--- BEGIN PROVIDED DATA ---

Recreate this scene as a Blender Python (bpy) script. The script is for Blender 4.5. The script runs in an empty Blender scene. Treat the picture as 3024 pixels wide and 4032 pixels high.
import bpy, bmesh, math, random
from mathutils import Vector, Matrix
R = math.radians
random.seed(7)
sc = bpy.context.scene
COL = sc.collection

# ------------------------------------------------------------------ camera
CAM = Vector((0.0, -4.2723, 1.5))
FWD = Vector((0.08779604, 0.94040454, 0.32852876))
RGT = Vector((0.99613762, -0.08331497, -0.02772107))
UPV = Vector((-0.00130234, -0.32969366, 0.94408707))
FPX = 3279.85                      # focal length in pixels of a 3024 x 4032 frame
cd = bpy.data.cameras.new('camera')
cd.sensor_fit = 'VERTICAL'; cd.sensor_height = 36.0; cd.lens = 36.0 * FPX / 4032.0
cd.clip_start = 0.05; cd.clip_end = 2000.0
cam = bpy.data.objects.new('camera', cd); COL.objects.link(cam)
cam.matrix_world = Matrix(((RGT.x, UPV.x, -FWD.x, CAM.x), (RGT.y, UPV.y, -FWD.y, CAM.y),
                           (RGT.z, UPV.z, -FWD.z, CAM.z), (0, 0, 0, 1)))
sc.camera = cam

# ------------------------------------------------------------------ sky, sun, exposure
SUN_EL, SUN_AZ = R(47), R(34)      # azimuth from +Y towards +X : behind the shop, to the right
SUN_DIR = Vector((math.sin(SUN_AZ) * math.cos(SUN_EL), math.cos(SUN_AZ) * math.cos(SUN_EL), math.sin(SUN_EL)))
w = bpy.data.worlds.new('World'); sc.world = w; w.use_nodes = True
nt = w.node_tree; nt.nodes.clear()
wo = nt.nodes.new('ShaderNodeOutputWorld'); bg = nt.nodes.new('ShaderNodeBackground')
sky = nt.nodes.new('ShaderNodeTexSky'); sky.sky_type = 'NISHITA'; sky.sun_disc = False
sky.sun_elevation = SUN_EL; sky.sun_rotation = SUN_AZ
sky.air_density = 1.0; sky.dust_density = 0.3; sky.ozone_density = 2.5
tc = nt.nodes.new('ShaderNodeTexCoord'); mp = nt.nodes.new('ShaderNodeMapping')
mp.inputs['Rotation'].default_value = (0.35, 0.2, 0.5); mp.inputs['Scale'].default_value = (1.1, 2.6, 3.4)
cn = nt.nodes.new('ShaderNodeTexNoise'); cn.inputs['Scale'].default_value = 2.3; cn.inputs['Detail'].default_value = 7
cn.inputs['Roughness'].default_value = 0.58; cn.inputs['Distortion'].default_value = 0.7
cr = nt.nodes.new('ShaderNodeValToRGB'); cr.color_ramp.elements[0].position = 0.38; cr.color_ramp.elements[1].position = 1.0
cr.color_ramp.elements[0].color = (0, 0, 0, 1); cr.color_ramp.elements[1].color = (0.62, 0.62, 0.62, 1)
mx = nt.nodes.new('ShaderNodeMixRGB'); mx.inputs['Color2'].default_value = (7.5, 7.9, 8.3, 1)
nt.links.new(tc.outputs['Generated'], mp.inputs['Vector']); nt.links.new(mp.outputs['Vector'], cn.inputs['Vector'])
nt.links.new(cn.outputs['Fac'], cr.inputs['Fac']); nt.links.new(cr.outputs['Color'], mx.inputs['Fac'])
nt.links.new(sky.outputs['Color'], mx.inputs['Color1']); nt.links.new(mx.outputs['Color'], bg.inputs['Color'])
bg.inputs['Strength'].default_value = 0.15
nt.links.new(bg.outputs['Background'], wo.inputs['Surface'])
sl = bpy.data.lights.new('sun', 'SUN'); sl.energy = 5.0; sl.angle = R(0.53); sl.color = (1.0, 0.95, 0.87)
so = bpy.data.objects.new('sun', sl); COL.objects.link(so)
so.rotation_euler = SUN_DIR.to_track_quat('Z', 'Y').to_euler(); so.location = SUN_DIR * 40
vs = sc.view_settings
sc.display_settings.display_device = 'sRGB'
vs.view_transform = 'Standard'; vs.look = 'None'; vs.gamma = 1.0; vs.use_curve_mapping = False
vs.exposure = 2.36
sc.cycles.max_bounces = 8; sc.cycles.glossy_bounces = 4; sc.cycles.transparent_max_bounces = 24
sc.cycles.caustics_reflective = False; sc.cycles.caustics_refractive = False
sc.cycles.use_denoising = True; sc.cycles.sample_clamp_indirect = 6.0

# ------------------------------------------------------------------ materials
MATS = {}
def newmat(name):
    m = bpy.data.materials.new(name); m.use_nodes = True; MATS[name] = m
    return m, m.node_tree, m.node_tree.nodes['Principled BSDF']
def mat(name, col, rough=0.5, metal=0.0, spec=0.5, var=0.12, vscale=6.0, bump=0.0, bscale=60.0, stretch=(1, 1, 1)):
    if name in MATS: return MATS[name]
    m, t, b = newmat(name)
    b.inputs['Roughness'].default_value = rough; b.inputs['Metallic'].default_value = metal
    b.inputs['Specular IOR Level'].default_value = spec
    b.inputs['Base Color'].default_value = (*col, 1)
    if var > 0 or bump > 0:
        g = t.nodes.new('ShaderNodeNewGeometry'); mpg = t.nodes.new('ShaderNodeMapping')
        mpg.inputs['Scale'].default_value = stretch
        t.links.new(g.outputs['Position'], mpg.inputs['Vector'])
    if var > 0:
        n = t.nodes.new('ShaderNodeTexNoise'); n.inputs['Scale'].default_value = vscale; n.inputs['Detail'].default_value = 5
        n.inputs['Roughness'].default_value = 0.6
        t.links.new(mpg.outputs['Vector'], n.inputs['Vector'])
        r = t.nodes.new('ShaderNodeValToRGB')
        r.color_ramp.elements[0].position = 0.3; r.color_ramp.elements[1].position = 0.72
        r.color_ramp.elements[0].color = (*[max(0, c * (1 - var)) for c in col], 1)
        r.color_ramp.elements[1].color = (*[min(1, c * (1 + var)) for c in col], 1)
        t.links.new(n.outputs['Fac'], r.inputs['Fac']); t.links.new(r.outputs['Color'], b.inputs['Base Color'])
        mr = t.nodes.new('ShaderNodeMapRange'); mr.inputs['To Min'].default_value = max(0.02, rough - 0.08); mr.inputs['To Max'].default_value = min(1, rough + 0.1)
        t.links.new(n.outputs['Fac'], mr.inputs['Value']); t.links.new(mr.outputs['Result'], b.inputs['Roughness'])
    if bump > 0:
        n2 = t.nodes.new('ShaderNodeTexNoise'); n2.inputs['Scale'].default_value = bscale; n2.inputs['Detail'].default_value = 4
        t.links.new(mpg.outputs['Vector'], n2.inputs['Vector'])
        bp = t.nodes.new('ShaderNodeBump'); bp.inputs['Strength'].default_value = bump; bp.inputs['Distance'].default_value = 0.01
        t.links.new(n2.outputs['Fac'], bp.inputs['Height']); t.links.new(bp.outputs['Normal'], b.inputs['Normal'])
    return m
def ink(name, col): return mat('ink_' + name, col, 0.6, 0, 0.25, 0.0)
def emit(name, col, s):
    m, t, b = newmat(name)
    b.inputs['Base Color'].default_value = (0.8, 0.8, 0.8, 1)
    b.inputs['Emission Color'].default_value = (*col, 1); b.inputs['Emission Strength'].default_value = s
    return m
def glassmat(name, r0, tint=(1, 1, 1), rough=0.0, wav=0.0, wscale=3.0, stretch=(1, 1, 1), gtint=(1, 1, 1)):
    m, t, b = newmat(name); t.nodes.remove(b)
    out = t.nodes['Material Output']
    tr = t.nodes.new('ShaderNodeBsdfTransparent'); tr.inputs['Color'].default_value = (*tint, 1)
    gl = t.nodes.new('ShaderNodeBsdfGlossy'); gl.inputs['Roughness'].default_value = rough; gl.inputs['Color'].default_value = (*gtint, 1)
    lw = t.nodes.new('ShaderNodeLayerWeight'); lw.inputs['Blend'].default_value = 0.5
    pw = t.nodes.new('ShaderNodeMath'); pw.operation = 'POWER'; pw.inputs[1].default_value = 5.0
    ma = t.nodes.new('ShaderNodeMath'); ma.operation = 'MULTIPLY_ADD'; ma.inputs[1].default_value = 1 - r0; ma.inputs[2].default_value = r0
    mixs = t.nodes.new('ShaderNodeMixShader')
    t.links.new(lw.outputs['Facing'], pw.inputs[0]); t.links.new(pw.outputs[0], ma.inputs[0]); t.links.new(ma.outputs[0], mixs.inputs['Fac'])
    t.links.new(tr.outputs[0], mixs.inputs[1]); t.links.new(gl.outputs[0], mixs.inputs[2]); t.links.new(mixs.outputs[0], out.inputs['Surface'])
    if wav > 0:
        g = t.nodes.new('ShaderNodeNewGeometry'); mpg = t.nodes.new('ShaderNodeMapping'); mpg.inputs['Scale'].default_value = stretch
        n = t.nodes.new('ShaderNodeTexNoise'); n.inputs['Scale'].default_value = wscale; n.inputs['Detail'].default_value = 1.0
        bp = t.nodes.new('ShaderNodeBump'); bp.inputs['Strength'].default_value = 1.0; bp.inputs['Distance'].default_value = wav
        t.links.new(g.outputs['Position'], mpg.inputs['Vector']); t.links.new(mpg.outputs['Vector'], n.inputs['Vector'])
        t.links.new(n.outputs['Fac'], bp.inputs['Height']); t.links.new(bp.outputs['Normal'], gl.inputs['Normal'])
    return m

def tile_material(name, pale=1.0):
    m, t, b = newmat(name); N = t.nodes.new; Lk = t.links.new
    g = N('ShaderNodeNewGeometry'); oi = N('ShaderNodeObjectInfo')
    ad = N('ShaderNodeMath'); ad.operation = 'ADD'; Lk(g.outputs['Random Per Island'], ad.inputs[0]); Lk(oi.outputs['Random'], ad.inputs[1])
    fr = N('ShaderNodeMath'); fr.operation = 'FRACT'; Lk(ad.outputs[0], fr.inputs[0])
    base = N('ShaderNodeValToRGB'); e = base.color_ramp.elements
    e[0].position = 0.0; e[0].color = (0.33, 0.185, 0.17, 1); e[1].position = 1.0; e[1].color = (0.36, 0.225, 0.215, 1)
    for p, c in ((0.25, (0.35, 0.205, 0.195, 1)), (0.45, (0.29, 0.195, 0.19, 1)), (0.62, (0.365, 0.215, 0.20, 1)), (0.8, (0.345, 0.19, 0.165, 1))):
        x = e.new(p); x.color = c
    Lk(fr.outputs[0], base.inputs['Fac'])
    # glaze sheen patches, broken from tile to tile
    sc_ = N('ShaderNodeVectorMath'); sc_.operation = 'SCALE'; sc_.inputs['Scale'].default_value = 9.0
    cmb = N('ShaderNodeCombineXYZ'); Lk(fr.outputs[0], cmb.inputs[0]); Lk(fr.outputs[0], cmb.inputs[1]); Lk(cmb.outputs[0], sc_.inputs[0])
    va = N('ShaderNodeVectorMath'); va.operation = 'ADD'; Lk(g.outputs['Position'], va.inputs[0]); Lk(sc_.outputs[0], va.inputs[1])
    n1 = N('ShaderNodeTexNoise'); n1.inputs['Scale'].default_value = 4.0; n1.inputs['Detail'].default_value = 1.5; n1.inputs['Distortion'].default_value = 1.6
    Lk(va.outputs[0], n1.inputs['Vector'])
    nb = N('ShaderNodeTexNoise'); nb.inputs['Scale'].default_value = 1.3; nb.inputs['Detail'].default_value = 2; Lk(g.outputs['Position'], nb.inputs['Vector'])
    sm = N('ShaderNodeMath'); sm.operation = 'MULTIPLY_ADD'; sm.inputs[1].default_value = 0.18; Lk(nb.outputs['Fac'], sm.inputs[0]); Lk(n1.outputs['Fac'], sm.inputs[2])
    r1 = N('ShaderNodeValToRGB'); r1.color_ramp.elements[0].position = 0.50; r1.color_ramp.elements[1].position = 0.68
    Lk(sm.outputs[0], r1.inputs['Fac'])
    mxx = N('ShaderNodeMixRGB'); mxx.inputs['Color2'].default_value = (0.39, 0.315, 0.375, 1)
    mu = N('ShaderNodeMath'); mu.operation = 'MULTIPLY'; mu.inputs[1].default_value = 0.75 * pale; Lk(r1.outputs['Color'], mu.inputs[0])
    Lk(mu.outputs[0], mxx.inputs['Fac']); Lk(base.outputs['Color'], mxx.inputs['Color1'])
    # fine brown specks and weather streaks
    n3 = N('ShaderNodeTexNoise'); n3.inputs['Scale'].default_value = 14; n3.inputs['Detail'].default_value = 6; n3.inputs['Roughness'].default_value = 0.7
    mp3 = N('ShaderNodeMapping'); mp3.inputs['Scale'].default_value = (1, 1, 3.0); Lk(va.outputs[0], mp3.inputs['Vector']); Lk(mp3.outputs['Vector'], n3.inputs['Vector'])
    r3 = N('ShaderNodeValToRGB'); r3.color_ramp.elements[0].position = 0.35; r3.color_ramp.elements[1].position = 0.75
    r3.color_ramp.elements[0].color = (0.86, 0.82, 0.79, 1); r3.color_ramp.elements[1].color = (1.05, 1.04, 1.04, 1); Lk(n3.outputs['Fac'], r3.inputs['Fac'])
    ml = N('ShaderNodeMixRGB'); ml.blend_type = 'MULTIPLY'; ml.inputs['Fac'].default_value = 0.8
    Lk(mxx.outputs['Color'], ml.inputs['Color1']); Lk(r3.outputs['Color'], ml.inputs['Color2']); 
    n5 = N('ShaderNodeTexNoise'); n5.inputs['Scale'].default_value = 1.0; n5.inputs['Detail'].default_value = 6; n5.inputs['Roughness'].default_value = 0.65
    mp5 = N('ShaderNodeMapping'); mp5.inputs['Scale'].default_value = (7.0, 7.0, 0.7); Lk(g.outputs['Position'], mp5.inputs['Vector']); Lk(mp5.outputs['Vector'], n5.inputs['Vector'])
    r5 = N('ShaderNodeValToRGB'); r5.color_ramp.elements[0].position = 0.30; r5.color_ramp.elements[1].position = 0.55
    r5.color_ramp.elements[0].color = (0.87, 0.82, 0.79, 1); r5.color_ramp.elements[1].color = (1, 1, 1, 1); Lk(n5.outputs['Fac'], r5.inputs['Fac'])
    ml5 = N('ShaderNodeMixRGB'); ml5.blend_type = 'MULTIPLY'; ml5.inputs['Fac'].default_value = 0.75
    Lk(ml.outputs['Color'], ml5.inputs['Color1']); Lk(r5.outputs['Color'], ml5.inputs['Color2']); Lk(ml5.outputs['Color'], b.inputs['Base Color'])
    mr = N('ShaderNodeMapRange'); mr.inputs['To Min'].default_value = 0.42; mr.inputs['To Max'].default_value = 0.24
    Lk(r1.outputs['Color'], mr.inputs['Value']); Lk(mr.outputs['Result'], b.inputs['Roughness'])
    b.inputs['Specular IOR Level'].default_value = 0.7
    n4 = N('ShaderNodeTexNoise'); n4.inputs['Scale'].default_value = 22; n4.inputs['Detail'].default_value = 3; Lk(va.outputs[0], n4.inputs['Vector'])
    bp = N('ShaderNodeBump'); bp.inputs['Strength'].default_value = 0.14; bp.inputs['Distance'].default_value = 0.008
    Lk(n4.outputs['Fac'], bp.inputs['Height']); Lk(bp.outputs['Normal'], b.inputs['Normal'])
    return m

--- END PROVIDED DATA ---

What you return should be the lines from the start of the data through the line with "COL = sc.collection", quoted exactly and nothing more.

Recreate this scene as a Blender Python (bpy) script. The script is for Blender 4.5. The script runs in an empty Blender scene. Treat the picture as 3024 pixels wide and 4032 pixels high.
import bpy, bmesh, math, random
from mathutils import Vector, Matrix
R = math.radians
random.seed(7)
sc = bpy.context.scene
COL = sc.collection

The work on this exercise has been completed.